Soaring building material prices
In the last couple of months, prices of major building materials including cement and rods have gone up more than three times, constraining construction activities, shrinking housing supply and making hope of home-ownership all the more faint and distant.
As at December 2016, a 50-kilogramme bag of Dangote cement was selling for N2,200—N2,300, up from N1,600 as at August and October of that same year. Within a space of one month, the price of the product increased by N200 to N2,500. Now, it has gone up again to between N2,600 and N2,700.
The price of iron rod which, about 24 months ago, was N70,000 per ton, went up to N150,000 per ton in January this year. Presently, a ton of iron rod sells for about N250,000, representing 75 percent price increase within just 30—40 days.
Cement and iron rods are not the only materials whose prices have gone as a recent survey conducted on the building materials market by Northcourt Real Estate, a research, advisory and consultancy firm, shows that there has also been a 41 percent increase in the price of Aluminum roofing sheets from N1,550 to N2,200 per length.
Similarly, the price of white emulsion Dulux paint which was selling for N22,000 per ‘bucket’ has gone up 22 percent to N27,000 while the coloured variant of the product has seen 13 percent price increase to N8,500 per gallon (4litres), up from N7,500. The price of wall split unit air-conditioner has also risen 53 percent to N100,000 per unit, up from N65,000 in August 2016.
Though this is a reflection of the state of the economy, it also underpins the hopelessness in improved housing delivery and homeownership in the country.
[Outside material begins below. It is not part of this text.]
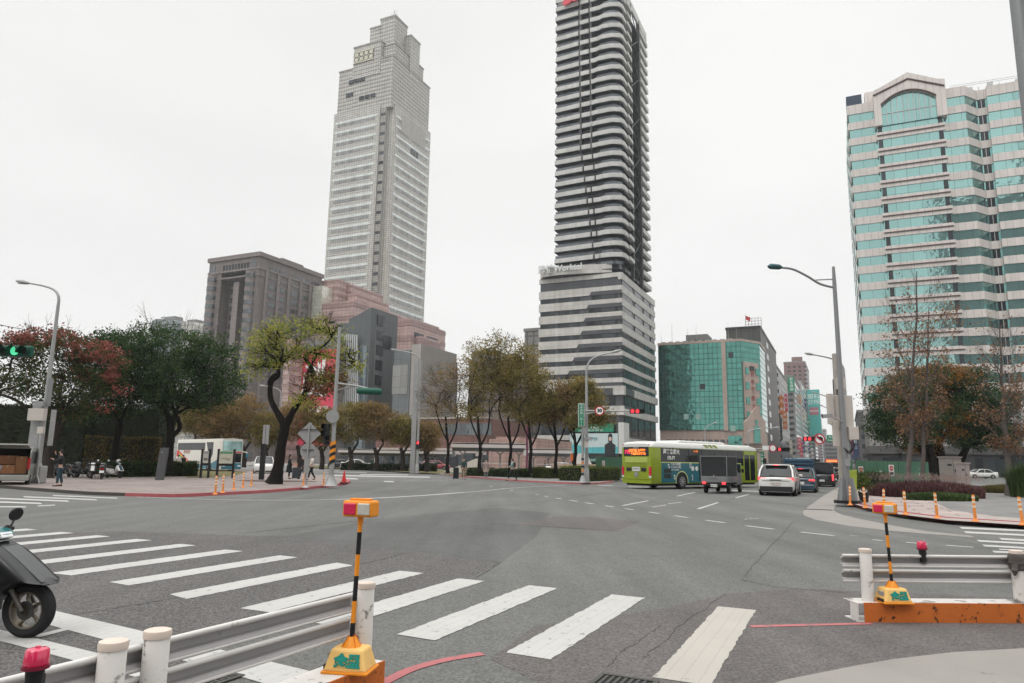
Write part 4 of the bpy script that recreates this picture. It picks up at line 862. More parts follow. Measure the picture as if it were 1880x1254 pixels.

It beats the imagination that the price of cement which has over 50 percent local content could rise to where it is today.
The implication of this, in our mind, is an increase in the number of ‘homeless’ Nigerians. Since 2006 when United Nations Habitat estimated the country’s housing deficit at 17 million units, the country has been bandying that figure as though it lives in a static world that is neither increasing nor decreasing.
The wide implication of this situation is that as much as construction activities continue to shrink with diminishing opportunities for construction workers, so much will cost of construction rise, making housing, increasingly, unaffordable to many more Nigerians.
In our opinion, at no time is this situation more unacceptable than now when the country is passing through the worst of economic conditions that needs a lot of economic activities that leading to job creation and household income.
it has been stated, time without number, that most countries that have passed through economic recession leveraged their construction industry to reflate their economy. Nigeria can do the same, but not with the present situation in the building materials market.
We are therefore calling on the government to, as a matter of economic expediency, declare a state of emergency in the construction sector, and come up with a policy statement that would outlaw monopoly or oligopoly, where they exist, in the building materials market.
We believe that time is now for the government to reconsider the 41 items banned from accessing foreign exchange from the official window for their importation. We have that this will have positive impact because as much as 46 percent of those banned items are real estate related.
Reversing that ban, we strongly believe and hope, will stem the rising cost of building materials, stimulate construction activities, improve household income and, ultimately, dilute the hash impact of the economic recession on individuals, families and organisations.